Radio became this big because it inspired a cumulative listening experience that made people feel connected. This is not the case anymore. People have options, and radio listening audiences are aging by the day.

Radio supporters get defensive and argue that young people are actually listening to the radio more than ever. But young people are also listening to digital streaming services more than ever. One side is bound to lose eventually, and radio seems to be outliving its glory days.

But there is a solution…

  • Creating the right content.

People love terrestrial radio because of its local content. Syndicating content on a national or even global level makes it harder to gain and maintain an audience. That local radio personality invokes a sense of nostalgia in listeners. That local DJ gets people to pay attention. Without any of this, radio loses more and more listeners.

So why not make local radio content better?

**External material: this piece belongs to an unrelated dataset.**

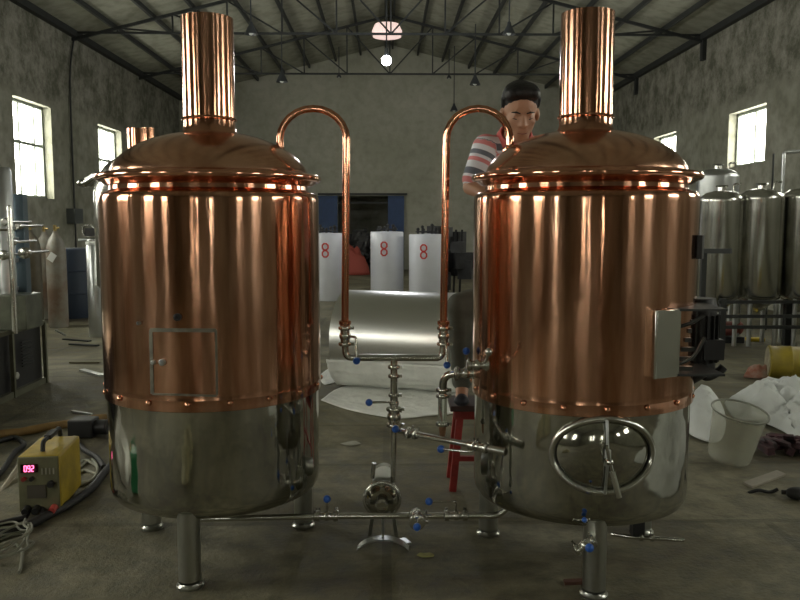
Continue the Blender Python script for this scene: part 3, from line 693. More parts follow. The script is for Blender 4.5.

Radio needs to create new content that is suitable for digital distribution channels, introduce alternative music to attract younger audiences, and engage consumers on social media and blogs. If it’s a community of listeners they want, radio has to embrace new technology and reinvent itself.

To remain a relevant advertising medium, radio first has to attract listeners that are paying attention and interested in the content.

It’s not enough to repurpose the same old shows.

  • Introducing real-time analysis into the mix.

When people look to the future of radio, they usually mean audio as a general term. This includes Pandora and Spotify. Broadcast radio is not going away anytime soon, but its relevancy both as a listening experience and an advertising platform is in question.

Digital advertising platforms offer real-time reporting and feedback on the progress of an ad campaign; when it ran, how many people were listening and so on.

Real-time data is important to advertisers, and a lot of broadcast radio stations don’t offer this. Radio should be more accountable to marketers and brands by investing in the right tools and resources.


Radio should remain accessible, but advertisers should also find a way to offer real-time analysis that can help brands better understand their position.

So if you’re going to take anything from this article, take this…

The future of radio involves combining the broadcast and internet experience so both brands and consumers can get the best of both worlds.